Por António Sousa Homem|09.11.16
Correio da Manhã
O velho Doutor Homem, meu pai, não se importava que os vários ramos da família o olhassem como "um cavalheiro ligeiramente snob" desde que, na mesma frase, usassem o termo "cavalheiro". Ele sabia que a designação "snob" era tão justa que nunca quis corrigir-se, continuando a defender, até ao fim da vida, que Portugal era um apeadeiro interessante para quem gostasse de monumentos, férias de Verão, um clima razoável e legumes frescos – e pouco mais.
A Tia Benedita, matriarca miguelista dos Homem e guardiã da nossa pobre herança ultramontana, não entendia o gracejo; nessas ocasiões, a devota de Carlota Joaquina (ela guardava, como uma relíquia, o soneto dedicado "a Sua Majestade a Imperatriz Rainha Nossa Senhora" pelo ‘Correio do Porto’, na morte da rainha, em 1830) amuava e suspirava pelas tropas do marquês de Chaves, como se festejasse as flâmulas coloridas do miguelismo desfraldadas de novo nas ruas de Braga.
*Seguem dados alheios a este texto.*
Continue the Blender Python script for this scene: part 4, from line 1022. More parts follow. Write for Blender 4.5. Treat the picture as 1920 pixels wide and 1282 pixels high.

O nosso miguelismo era verdadeiro e sincero; fazia (e faz) parte da constelação de tradições e excentricidades do Alto Minho, como uma devoção livre e voluntária, mostrando as colchas nas janelas durante as procissões, desconfiando do dr. Salazar (que o velho Doutor Homem, meu pai, e o meu avô consideravam uma excentricidade ainda maior do que a nossa). Por isso aceitámos tão bem a derrota. Nunca escondemos os retratos dos nossos antepassados (nem mesmo o velho galhardete do Batalhão de Artilharia nº 3, baluarte do legitimismo dos anos vinte) e nunca nos escondemos em nenhuma renúncia. Limitámo-nos a ter sido derrotados, e a pertencer a um mundo de conservadores que quase nunca foram "liberais" Éramos, e seríamos, "da província"; conhecíamos, melhor do que os nossos adversários, as fragilidades e fraquezas das nossas trincheiras. Nunca seríamos "modernos".
O velho Doutor Homem, meu pai, morreu uns meses depois do 25 de Abril, numa manhã chuvosa de Novembro, depois do passeio matinal e de ter escrito uma carta "sobre o tempo que vem" ao seu velho amigo Dr. Palma Carlos, que fora primeiro-ministro por dois meses em 1974. Nela considerava que este não era o seu tempo; mas, a ter sido uma velharia, preferia que se tratasse de uma velharia sem disfarce. Mesmo assim, sobre a escrivaninha tinha o famoso "romance" de Hilda de Toledano, o pseudónimo de Maria Pia de Saxe-Coburgo e Bragança. Era um devoto colecionador de pecados.